> **TASK DESCRIPTION**:
Begin at the first line of the data and copy each line through the one containing "sc.camera = cam", that line included, with no pictures.

-------

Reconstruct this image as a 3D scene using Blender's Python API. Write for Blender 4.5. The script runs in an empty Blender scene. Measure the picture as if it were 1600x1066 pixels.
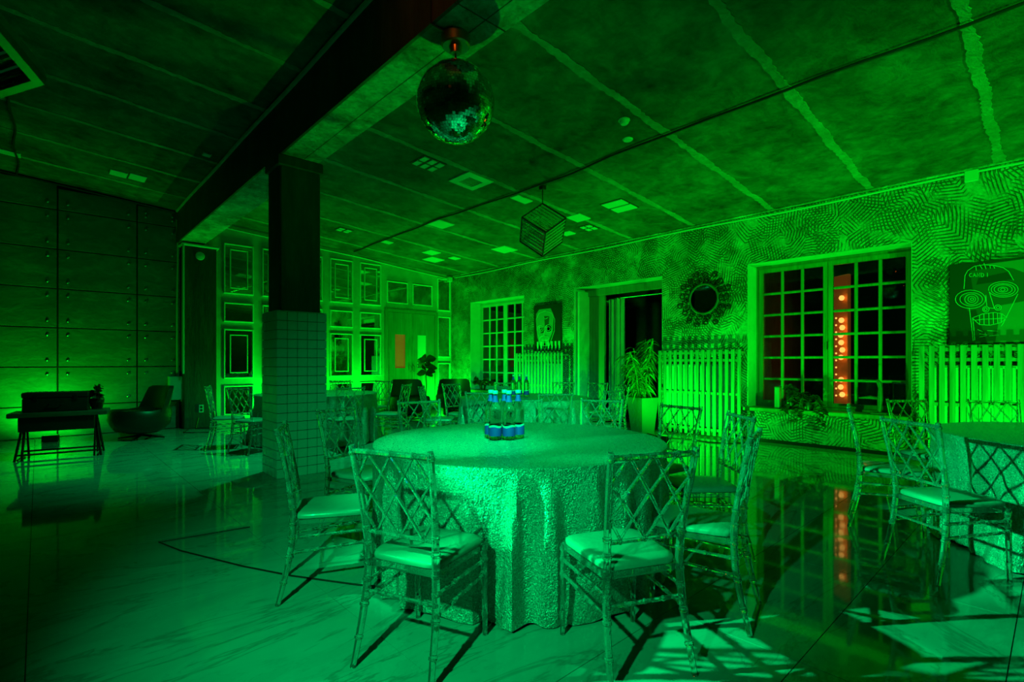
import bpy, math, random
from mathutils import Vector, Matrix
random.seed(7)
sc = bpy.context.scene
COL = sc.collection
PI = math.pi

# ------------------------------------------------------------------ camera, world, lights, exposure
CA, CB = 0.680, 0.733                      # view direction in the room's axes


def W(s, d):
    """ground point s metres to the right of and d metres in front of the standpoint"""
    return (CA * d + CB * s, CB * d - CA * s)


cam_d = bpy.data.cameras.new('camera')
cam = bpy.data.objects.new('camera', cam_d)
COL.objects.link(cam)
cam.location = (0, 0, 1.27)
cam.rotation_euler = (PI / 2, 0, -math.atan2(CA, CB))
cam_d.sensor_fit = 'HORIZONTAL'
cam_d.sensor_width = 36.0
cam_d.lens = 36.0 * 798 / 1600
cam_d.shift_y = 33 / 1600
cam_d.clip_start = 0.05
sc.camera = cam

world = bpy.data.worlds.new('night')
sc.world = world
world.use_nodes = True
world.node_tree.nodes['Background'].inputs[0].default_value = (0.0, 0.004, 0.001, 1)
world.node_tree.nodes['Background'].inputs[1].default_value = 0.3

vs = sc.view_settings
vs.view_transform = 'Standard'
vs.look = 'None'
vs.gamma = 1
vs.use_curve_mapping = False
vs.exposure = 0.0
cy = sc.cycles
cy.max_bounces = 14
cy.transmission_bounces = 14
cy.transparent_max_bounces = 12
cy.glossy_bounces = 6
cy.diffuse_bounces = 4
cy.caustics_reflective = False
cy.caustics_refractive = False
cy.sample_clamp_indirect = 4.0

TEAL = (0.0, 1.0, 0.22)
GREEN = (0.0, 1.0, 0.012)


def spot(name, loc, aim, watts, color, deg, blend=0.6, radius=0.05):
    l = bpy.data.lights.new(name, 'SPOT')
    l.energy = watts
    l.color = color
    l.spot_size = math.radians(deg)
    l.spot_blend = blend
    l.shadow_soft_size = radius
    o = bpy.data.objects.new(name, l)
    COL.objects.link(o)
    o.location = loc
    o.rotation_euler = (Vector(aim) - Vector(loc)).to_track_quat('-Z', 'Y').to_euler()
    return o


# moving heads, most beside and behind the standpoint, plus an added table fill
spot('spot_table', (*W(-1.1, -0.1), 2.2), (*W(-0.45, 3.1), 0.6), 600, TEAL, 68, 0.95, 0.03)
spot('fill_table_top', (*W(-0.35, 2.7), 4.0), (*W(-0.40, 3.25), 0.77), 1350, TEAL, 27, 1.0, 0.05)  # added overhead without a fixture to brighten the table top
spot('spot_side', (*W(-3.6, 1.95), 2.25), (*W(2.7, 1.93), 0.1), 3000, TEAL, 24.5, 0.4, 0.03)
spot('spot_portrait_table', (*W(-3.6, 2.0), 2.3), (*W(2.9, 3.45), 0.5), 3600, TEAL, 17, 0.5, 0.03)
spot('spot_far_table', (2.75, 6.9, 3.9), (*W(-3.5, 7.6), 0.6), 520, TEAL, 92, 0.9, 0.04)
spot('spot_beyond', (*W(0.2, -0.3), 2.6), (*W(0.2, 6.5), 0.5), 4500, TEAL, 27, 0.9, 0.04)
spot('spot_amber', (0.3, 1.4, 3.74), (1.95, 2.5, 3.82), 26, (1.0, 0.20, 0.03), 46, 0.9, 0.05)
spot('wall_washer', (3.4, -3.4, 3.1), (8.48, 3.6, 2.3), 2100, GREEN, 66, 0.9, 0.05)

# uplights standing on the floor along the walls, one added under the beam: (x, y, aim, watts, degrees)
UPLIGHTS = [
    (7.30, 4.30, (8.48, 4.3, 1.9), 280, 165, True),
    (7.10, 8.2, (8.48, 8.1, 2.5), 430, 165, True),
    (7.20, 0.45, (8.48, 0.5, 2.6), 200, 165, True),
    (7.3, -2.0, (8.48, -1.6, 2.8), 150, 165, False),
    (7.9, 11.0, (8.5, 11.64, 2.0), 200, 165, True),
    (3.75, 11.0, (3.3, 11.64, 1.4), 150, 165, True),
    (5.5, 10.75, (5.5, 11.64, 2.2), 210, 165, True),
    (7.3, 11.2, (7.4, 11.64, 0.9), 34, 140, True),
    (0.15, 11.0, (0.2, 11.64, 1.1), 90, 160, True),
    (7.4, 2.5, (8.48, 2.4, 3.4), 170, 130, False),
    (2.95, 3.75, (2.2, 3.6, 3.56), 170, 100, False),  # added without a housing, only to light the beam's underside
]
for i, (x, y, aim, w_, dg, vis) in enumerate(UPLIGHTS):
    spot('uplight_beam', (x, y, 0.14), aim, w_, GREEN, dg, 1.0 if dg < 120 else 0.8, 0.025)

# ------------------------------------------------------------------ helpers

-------

> **WRITTEN ANSWER**:
Reconstruct this image as a 3D scene using Blender's Python API. Write for Blender 4.5. The script runs in an empty Blender scene. Measure the picture as if it were 1600x1066 pixels.
import bpy, math, random
from mathutils import Vector, Matrix
random.seed(7)
sc = bpy.context.scene
COL = sc.collection
PI = math.pi

# ------------------------------------------------------------------ camera, world, lights, exposure
CA, CB = 0.680, 0.733                      # view direction in the room's axes


def W(s, d):
    """ground point s metres to the right of and d metres in front of the standpoint"""
    return (CA * d + CB * s, CB * d - CA * s)


cam_d = bpy.data.cameras.new('camera')
cam = bpy.data.objects.new('camera', cam_d)
COL.objects.link(cam)
cam.location = (0, 0, 1.27)
cam.rotation_euler = (PI / 2, 0, -math.atan2(CA, CB))
cam_d.sensor_fit = 'HORIZONTAL'
cam_d.sensor_width = 36.0
cam_d.lens = 36.0 * 798 / 1600
cam_d.shift_y = 33 / 1600
cam_d.clip_start = 0.05
sc.camera = cam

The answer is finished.